Thursday, 8 March 2018

South Africa’s Ramaphosa assures Moody’s on land reform


South African President Cyril Ramaphosa told ratings agency Moody’s on Wednesday that a drive to expropriate land without compensation would be done in a way that would not harm the economy or food security, the presidency said on Wednesday.
Land ownership remains a highly emotional subject more than two decades after apartheid’s demise. Now the ruling African National Congress (ANC) is aiming to change the constitution to allow white-owned property to be taken without payment, for redistribution to landless blacks.

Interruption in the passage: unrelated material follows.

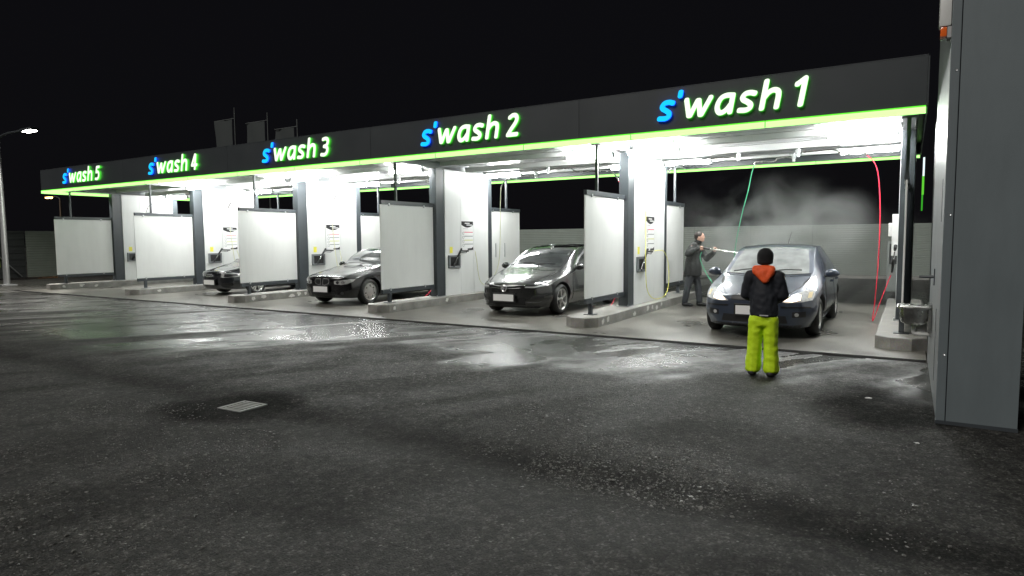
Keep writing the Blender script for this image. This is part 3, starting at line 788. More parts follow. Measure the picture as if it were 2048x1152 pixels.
class Car:
    def __init__(s, name, label, loc, spec):
        s.loc = Vector(loc); s.sp = spec
        s.root = T(name, label, 'car', loc, 'cars in the wash bays')
        s.body()
    def body(s):
        sp = s.sp; K = sp['st']                   # y, zb, wb, wm, zm, wsh, zsh, wt, zt, zc
        ky = [k[0] for k in K]
        L0, L1 = ky[0], ky[-1]
        ys = np.concatenate([np.linspace(L0, 1.4, 30), np.linspace(1.45, L1 - 0.5, 34), np.linspace(L1 - 0.46, L1, 14)])
        Pm = [pchip(ky, [k[j] for k in K], ys) for j in range(1, 10)]
        rings = []
        def ring(i):
            zb, wb, wm, zm, wsh, zsh, wt, zt, zc = [p[i] for p in Pm]
            pts = [(0, zb), (wb * 0.6, zb), (wb * 0.95, zb + 0.005), (wb * 1.0, zb + 0.05), (wm * 0.99, (zm + zb + .05) / 2 + .02), (wm, zm), (wsh + (wm - wsh) * .35, zm + (zsh - zm) * .75),
                   (wsh, zsh), (wsh + (wt - wsh) * .5 + 0.012, zsh + (zt - zsh) * .5), (wt, zt), (wt * .93, zt + (zc - zt) * .33), (wt * .62, zt + (zc - zt) * .76), (wt * .3, zt + (zc - zt) * .95), (0, zc)]
            vv = catmull([Vector((a, b, 0)) for a, b in pts], 4)
            return np.array([(p.x, p.y) for p in vv])
        bow = sp.get('bow', 0.24); rake = sp.get('rake', 0.0)
        def place(r, y):
            x = r[:, 0]; z = r[:, 1]
            f = max(0.0, 1 - (y - L0) / 1.0) ** 1.5
            g = max(0.0, 1 - (L1 - y) / 0.8) ** 1.5
            yy = y + f * (bow * np.abs(x / 0.8) ** 2.6 + rake * (z - 0.5)) - g * 0.16 * np.abs(x / 0.8) ** 2.6
            return np.stack([x, yy, z], 1)
        r0 = ring(0); zc0 = sp.get('nose_z', 0.48)
        seq = []
        for tau, dy in ((0.02, -0.055), (0.25, -0.055), (0.45, -0.053), (0.62, -0.05), (0.76, -0.044), (0.86, -0.034), (0.93, -0.022), (0.975, -0.01)):
            q = r0.copy(); q[:, 0] *= tau; q[:, 1] = zc0 + (q[:, 1] - zc0) * tau
            seq.append(place(q, L0) + np.array([0, dy, 0]))
        for i in range(len(ys)): seq.append(place(ring(i), ys[i]))
        r1 = ring(len(ys) - 1)
        for tau, dy in ((0.975, 0.01), (0.9, 0.03), (0.75, 0.045), (0.4, 0.05), (0.02, 0.05)):
            q = r1.copy(); q[:, 0] *= tau; q[:, 1] = 0.6 + (q[:, 1] - 0.6) * tau
            seq.append(place(q, L1) + np.array([0, dy, 0]))
        n = len(r0); full = 2 * n - 2
        vs = []
        for q in seq:
            vs += [tuple(p) for p in q] + [(-p[0], p[1], p[2]) for p in q[-2:0:-1]]
        fs = []
        for i in range(len(seq) - 1):
            for j in range(full):
                a = i * full + j; b = i * full + (j + 1) % full
                fs.append((a, b, b + full, a + full))
        fs.append(tuple(range(full - 1, -1, -1))); m = (len(seq) - 1) * full; fs.append(tuple(range(m, m + full)))
        s.bvh = BVHTree.FromPolygons([Vector(v) for v in vs], fs)
        wv = [tuple(Vector(v) + s.loc) for v in vs]
        o = mesh_obj('body', wv, fs, [sp['paint'], BLACKP], s.root, True, sharp=50)
        # wheel arches
        cut = []
        for yw in (sp['wf'], sp['wr']):
            for sx in (-1, 1):
                mb = MB(); ra = sp['R'] + 0.045
                mb.lathe([(0.60, 0.0), (0.60, ra), (1.15, ra), (1.15, 0.0)], (0, 0, 0), 0, 40)
                vv = [(sx * p[0] + s.loc.x, p[1] + yw + s.loc.y, p[2] + sp['R'] + 0.01 + s.loc.z) for p in mb.v]
                c = mesh_obj('cutter', vv, mb.f, [SEAM, SEAM], s.root, mi=[1] * len(mb.f)); cut.append(c)
        bool_cut(o, cut)
        o.data.polygons.foreach_set('use_smooth', [True] * len(o.data.polygons)); o.data.set_sharp_from_angle(angle=R(40))
        s.bo = o
        for yw in (sp['wf'], sp['wr']):
            for sx in (-1, 1): s.wheel(sx, yw)
    def wheel(s, sx, yw):
        sp = s.sp; Rw = sp['R']; W = 0.205; rr = sp.get('rim', 0.215); xo = sp.get('track', 0.865)
        c = (s.loc.x + sx * (xo - W / 2), s.loc.y + yw, s.loc.z + Rw)
        prof = [(-W / 2 + .01, rr), (-W / 2, rr + .02), (-W / 2 - .006, (rr + Rw) / 2), (-W / 2 + .012, Rw - .022), (-W / 2 + .035, Rw - .004), (0, Rw), (W / 2 - .035, Rw - .004), (W / 2 - .012, Rw - .022), (W / 2 + .006, (rr + Rw) / 2), (W / 2, rr + .02), (W / 2 - .01, rr)]
        w = P('wheel', MB().lathe(prof, c, 0, 40), DARKRUB, s.root, True)
        face = W / 2 - 0.012
        rp = [(sx * (face), rr + .004), (sx * (face + .006), rr - .006), (sx * (face - .012), rr - .022), (sx * (face - .05), rr - .03), (sx * (-W / 2 + .03), rr - .03)]
        rim = P('rim', MB().lathe(rp, c, 0, 40), RIM, w, True)
        P('brake_disc', MB().lathe([(sx * (face - .085), 0.0), (sx * (face - .085), rr - .035)], c, 0, 28), mat('brake_dark', (0.03, 0.03, 0.03), 0.5, metal=0.4), w)
        mb = MB(); ns = sp.get('spokes', 5); style = sp.get('style', 'spoke')
        def pt(r, a, dx): return (c[0] + sx * (face + dx), c[1] + r * math.cos(a), c[2] + r * math.sin(a))
        if style == 'spoke':
            for i in range(ns):
                a0 = 2 * math.pi * i / ns + 0.3
                for tw in ((-0.13, -0.20), (0.13, 0.20)) if sp.get('twin') else ((0.0, sp.get('lean', 0.0)),):
                    ai, ao = a0 + tw[0], a0 + tw[1]
                    hi, ho = sp.get('sw', (0.34, 0.14)); r_i, r_o = 0.035, rr - 0.012
                    hh = 0.5 if sp.get('twin') else 1.0
                    q = [pt(r_i, ai - hi * hh, -0.008), pt(r_i, ai + hi * hh, -0.008), pt(r_o, ao + ho * hh, -0.004), pt(r_o, ao - ho * hh, -0.004),
                         pt(r_i, ai - hi * hh, -0.045), pt(r_i, ai + hi * hh, -0.045), pt(r_o, ao + ho * hh, -0.035), pt(r_o, ao - ho * hh, -0.035)]
                    mb.add(q, [(0, 1, 2, 3), (7, 6, 5, 4), (0, 4, 5, 1), (1, 5, 6, 2), (2, 6, 7, 3), (3, 7, 4, 0)])
        else:   # hubcap with holes near the rim
            nseg = 7
            for i in range(nseg):
                a0 = 2 * math.pi * i / nseg + 0.2; da = math.pi / nseg
                for (ra, rb, h0, h1) in ((0.03, rr * .60, 1.0, 1.0), (rr * .60, rr * .84, 0.72, 0.70), (rr * .84, rr - .008, 1.0, 1.0)):
                    q = [pt(ra, a0 - da * h0, .004 if ra < .1 else -.002), pt(ra, a0 + da * h0, .004 if ra < .1 else -.002), pt(rb, a0 + da * h1, -.004), pt(rb, a0 - da * h1, -.004)]
                    q += [(p[0] - sx * 0.02, p[1], p[2]) for p in q]
                    mb.add(q, [(0, 1, 2, 3), (7, 6, 5, 4), (0, 4, 5, 1), (1, 5, 6, 2), (2, 6, 7, 3), (3, 7, 4, 0)])
        P('spokes', mb, RIM, w)
        P('hub_cap', MB().lathe([(sx * (face + .004), 0.0), (sx * (face + .004), 0.03), (sx * (face - .01), 0.04), (sx * (face - .04), 0.045)], c, 0, 18), RIM, w, True)
    def patch(s, name, poly, mode, m, off=0.004, step=0.03, parent=None, both=False, sm=0, thick=0.012, label=None):
        """outline drawn on the body: mode 'f' = (x,z) from the front, 't' = (x,y) from above, 's' = (y,z) from the side"""
        outs = []
        for sg in ((1, -1) if both else (1,)):
            pl = [Vector((a, b, 0)) for a, b in poly]
            if sm: pl = catmull(pl + [pl[0]], sm)[:-1]
            dn = []
            for i in range(len(pl)):
                a, b = pl[i], pl[(i + 1) % len(pl)]; k = max(1, int((b - a).length / step))
                dn += [a + (b - a) * (j / k) for j in range(k)]
            nb = len(dn)
            x0, x1 = min(p.x for p in dn), max(p.x for p in dn); y0, y1 = min(p.y for p in dn), max(p.y for p in dn)
            def inside(px, py):
                r = False
                for i in range(nb):
                    a, b = dn[i], dn[i - 1]
                    if (a.y > py) != (b.y > py) and px < (b.x - a.x) * (py - a.y) / (b.y - a.y) + a.x: r = not r
                return r
            ins = []
            gx = x0 + step / 2
            while gx < x1:
                gy = y0 + step / 2
                while gy < y1:
                    if inside(gx, gy) and min((p.x - gx) ** 2 + (p.y - gy) ** 2 for p in dn) > (step * .35) ** 2: ins.append(Vector((gx, gy)))
                    gy += step
                gx += step
            r = delaunay_2d_cdt([p.to_2d() for p in dn] + ins, [], [list(range(nb))], 0, 1e-6)
            v2, fs = r[0], [f for f, src in zip(r[2], r[5]) if src]
            top = []; bot = []
            for p in v2:
                if mode == 'f': o, d = Vector((sg * p.x, -3, p.y)), Vector((0, 1, 0))
                elif mode == 't': o, d = Vector((sg * p.x, p.y, 4)), Vector((0, 0, -1))
                elif mode == 'd': o, d = Vector((sg * (p.x + 2.0), -3, p.y)), Vector((-sg * 2.0, 3, 0)).normalized()
                else: o, d = Vector((sg * 3, p.x, p.y)), Vector((-sg, 0, 0))
                h = s.bvh.ray_cast(o, d)
                if h[0] is None:
                    h = s.bvh.find_nearest(o + d * 3)
                nrm = h[1] if h[1].dot(d) < 0 else -h[1]
                top.append(h[0] + nrm * off + s.loc); bot.append(h[0] + nrm * (off - thick) + s.loc)
            n = len(top); cnt = set()
            for f in fs:
                for i in range(len(f)): cnt.add((f[i], f[(i + 1) % len(f)]))
            sides = [(a, b, b + n, a + n) for (a, b) in cnt if (b, a) not in cnt]
            o = mesh_obj(name, top + bot, [tuple(f) for f in fs] + sides, m, parent or s.root, True, sharp=30)
            if label: o['label'] = label
            outs.append(o)
        return outs if both else outs[0]
    def line(s, name, pts, mode, m, w=0.004, off=0.002, both=False, sm=0):
        pl = [Vector((a, b, 0)) for a, b in pts]
        if sm: pl = catmull(pl, sm)
        A = []; B = []
        for i, p in enumerate(pl):
            d = (pl[min(i + 1, len(pl) - 1)] - pl[max(i - 1, 0)]).normalized(); nn = Vector((-d.y, d.x, 0)) * w
            A.append((p + nn).to_2d()); B.append((p - nn).to_2d())
        return s.patch(name, [tuple(p) for p in A] + [tuple(p) for p in reversed(B)], mode, m, off, 0.06, both=both, thick=0.006)
    def mirror(s, m, y, z, x=0.93):
        for sx in (-1, 1):
            mb = MB(); mb.ell((0, 0, 0), (1, 1, 1), 16, 10)
            vs = []
            for a, b, c in mb.v:
                vs.append((s.loc.x + sx * (x + 0.055 + 0.115 * a * (1 - 0.12 * c)), s.loc.y + y + 0.065 * b * (1.0 if b < 0 else 0.35), s.loc.z + z + 0.075 * c * (1 - 0.15 * a)))
            o = mesh_obj('wing_mirror', vs, mb.f, m, s.root, True)
            P('mirror_stalk', MB().tube([(s.loc.x + sx * (x - 0.09), s.loc.y + y + 0.03, s.loc.z + z - 0.055), (s.loc.x + sx * (x + 0.03), s.loc.y + y + 0.01, s.loc.z + z - 0.045)], 0.024, 8), BLACKP, o, True)
    def plate(s, y, z, x=0.0, w=0.275, h=0.097):
        X, Y, Z = s.loc.x + x, s.loc.y + y, s.loc.z + z
        pl = P('licence_plate', MB().box(X - w, X + w, Y, Y + 0.03, Z - h, Z + h, 0.004), BLACKP, s.root)
        P('plate_face', MB().box(X - w * .90, X + w * .90, Y - 0.004, Y + 0.001, Z - h * .72, Z + h * .72), PLATEW, pl)
    def wipers(s, y, z, xs):
        for (xa, xb, dy, dz) in xs:
            P('wiper', MB().tube([(s.loc.x + xa, s.loc.y + y, s.loc.z + z), (s.loc.x + (xa + xb) / 2, s.loc.y + y + dy * .5 - .02, s.loc.z + z + dz * .5 + .02), (s.loc.x + xb, s.loc.y + y + dy, s.loc.z + z + dz)], 0.010, 6, 3), BLACKP, s.root, True)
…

Ramaphosa also told Moody’s that failure to create jobs was the biggest threat to the South African economy, the presidency said in a statement.
South Africa has a jobless rate of over 25 percent and remains scarred by glaring income and ownership disparities that run mostly along racial lines, fuelling social unrest.
“President Ramaphosa reaffirmed that accelerated land reform will unfold within a clear legal framework and without negatively affecting economic growth, agricultural production and food security,” the presidency said.
Moody’s will announce its latest outlook on South Africa on March 23; it is now the only major ratings agency that has kept South Africa’s credit rating at investment grade. S&P and Fitch cut their ratings to sub-investment grade last year, after then-president Jacob Zuma fired Pravin Gordhan as finance minister.